Como es dable advertir, en Feud el talento abunda. Con la adición de la ultra calificada Judy Davies (Pasaje a la India, Mi brillante carrera, Life with Judy Garland: Me and My Shadows, Maridos y esposas, Los secretos de Harry) encarnado a esa caricatura en vida que era Hedda Hopper, una de las periodistas de chismes más famosas de Hollywood, capaz de construir y destruir carreras con una línea impresa, aquí encargada de llevar y traer misiles entre una y otra diva, el cartón está lleno. Pero no, otra agradable sorpresa es ver a Stanley Tucci en el rol del poderoso productor Jack Warner.

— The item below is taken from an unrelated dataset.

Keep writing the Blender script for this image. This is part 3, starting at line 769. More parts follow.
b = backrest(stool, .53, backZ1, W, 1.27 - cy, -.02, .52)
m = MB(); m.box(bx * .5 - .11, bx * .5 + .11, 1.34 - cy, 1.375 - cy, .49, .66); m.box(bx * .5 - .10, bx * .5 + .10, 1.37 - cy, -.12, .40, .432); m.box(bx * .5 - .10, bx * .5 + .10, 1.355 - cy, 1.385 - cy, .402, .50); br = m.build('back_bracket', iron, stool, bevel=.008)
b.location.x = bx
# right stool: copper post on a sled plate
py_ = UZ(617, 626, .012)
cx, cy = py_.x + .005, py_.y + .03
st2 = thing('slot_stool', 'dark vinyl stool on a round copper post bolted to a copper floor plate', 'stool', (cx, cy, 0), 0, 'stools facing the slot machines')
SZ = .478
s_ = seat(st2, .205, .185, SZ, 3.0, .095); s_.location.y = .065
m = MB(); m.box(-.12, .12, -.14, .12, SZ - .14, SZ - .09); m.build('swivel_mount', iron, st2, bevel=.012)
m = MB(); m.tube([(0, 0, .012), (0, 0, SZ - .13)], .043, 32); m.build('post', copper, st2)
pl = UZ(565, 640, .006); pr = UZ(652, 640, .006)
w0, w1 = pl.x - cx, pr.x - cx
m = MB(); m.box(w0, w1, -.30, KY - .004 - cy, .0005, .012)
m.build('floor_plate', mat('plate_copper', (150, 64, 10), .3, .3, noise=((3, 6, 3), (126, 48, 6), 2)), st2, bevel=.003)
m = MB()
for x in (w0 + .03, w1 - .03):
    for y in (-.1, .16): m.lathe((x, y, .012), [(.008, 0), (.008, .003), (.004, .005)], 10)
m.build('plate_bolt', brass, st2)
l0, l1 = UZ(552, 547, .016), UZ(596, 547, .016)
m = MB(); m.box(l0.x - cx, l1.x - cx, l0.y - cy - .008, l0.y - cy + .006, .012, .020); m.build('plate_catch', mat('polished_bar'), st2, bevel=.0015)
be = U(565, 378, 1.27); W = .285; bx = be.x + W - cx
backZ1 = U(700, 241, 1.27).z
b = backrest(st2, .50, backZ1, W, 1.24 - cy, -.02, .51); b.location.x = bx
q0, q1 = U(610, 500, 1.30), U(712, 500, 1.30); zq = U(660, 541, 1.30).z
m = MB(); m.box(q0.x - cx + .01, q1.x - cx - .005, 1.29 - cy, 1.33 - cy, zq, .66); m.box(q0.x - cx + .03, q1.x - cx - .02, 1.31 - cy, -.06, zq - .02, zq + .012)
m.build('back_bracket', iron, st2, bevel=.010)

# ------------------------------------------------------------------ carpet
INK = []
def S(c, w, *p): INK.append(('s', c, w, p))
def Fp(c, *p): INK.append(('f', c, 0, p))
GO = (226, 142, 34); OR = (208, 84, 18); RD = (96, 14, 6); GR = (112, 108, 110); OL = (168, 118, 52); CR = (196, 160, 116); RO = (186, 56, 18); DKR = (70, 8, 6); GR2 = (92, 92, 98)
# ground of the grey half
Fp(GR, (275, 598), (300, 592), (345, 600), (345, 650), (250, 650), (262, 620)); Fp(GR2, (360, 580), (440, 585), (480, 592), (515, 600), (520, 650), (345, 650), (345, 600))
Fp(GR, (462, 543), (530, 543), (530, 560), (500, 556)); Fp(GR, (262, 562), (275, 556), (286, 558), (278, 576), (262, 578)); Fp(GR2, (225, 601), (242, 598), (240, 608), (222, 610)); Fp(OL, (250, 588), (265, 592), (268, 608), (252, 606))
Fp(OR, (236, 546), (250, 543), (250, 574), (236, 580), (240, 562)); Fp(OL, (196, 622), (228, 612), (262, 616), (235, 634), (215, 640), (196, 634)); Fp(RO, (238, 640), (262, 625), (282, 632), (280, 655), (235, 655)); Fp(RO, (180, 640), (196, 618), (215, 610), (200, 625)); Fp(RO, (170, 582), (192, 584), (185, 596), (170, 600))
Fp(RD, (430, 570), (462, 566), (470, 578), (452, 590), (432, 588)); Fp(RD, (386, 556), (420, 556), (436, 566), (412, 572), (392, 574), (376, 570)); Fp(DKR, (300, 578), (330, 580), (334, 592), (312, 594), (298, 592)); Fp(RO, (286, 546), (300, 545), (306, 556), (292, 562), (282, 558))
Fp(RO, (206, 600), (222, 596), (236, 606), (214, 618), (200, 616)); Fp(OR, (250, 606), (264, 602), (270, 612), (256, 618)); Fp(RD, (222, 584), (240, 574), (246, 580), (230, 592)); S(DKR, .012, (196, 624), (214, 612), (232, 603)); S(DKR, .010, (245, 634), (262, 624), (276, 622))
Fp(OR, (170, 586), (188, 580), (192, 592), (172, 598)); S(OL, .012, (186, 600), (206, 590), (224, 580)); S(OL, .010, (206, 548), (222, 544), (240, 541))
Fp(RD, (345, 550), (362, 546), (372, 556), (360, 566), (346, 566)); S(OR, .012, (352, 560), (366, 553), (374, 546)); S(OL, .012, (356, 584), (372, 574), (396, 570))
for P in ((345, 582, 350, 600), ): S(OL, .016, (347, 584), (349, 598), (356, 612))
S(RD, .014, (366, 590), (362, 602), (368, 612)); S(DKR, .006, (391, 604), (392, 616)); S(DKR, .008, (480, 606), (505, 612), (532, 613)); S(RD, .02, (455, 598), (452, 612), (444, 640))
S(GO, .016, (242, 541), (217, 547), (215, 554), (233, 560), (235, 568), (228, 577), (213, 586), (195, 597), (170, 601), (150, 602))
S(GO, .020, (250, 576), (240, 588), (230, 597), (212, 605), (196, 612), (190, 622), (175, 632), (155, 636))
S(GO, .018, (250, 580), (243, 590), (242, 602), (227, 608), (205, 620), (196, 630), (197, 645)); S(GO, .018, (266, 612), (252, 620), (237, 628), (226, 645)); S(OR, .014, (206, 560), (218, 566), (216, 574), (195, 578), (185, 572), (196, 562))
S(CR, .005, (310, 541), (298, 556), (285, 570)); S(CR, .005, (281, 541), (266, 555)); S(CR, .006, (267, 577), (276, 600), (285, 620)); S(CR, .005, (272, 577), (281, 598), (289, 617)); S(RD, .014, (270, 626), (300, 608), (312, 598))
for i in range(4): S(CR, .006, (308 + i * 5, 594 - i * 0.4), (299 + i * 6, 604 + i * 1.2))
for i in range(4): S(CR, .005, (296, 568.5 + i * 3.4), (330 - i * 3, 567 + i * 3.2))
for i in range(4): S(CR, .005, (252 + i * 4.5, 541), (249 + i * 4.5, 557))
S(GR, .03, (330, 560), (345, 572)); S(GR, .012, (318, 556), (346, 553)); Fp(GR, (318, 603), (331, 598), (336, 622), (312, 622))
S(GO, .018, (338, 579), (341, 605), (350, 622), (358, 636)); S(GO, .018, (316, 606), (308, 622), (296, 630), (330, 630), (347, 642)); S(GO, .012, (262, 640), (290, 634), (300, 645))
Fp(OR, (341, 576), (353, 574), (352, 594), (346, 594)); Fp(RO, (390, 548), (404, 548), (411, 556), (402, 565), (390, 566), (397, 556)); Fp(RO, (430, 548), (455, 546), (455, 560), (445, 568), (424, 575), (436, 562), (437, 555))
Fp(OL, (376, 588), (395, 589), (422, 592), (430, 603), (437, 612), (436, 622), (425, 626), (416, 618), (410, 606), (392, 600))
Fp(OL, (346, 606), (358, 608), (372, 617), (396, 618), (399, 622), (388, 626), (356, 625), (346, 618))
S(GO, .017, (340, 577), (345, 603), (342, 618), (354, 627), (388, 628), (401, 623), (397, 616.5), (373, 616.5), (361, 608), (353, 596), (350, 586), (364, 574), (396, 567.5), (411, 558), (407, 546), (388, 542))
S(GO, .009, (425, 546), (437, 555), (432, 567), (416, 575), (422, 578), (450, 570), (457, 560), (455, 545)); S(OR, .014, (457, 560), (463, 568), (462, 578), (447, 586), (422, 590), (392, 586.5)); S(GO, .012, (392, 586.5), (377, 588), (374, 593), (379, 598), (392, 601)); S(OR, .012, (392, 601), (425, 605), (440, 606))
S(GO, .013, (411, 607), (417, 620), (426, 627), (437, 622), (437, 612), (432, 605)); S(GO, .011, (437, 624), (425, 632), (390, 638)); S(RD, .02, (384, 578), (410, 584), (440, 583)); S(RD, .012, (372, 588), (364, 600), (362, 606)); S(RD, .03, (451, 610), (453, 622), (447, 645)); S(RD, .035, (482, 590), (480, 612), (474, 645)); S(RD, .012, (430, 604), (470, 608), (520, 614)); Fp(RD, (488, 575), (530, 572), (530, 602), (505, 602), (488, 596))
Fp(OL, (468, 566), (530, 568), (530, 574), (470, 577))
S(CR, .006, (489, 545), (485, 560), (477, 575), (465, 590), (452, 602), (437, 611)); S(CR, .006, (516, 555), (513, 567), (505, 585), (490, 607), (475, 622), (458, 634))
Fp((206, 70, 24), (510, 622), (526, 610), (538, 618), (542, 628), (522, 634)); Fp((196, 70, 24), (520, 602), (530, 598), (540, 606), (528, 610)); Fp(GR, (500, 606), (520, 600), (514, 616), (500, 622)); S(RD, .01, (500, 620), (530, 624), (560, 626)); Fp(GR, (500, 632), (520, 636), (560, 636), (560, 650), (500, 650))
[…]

También hay espacio para narrar la conflictiva historia que las dos estrellas tuvieron con sus hijas. Una vez fallecidas ambas, las hijas publicaron biografías donde narraban con lujo de detalles los castigos a los que sus madres las sometían. En este territorio parece que Joan Crawford se llevó las palmas; algo de lo narrado por su hija se percibió en Mamita querida (Frank Perry, 1981), donde Faye Dunaway encarnaba a la actriz en una película tan desbordada que ha pasado a constituirse en un film de culto.
La puesta en escena es suntuosa; el proyecto lo merecía. Del look industrial de los sets de filmación pasamos a los luminosos dormitorios y jardines de Crawford –sosteniendo a puro pulmón su imagen de star hasta el final. Más desinteresada en esa cuestión, los interiores de Davies son rústicos, poco acogedores, oscuros.
Las debilidades de la serie son intrínsecas al proyecto. Las nuevas generaciones desconocen a figuras de la talla mencionadas aquí y hasta les parecerá irrisorio el conflicto planteado. Quizás si vieran lo deliciosa que es ¿Qué paso con Baby Jane? se enterarían de que la ex niña estrella es una pariente lejana del Norman Bates de Psicosis o del Hannibal Lecter de El silencio de los inocentes. Y de que las apariencias engañan: no sólo es monstruoso todo lo que se sindica como tal… Ahí está el personaje de la “sufrida” Crawford para atestiguarlo.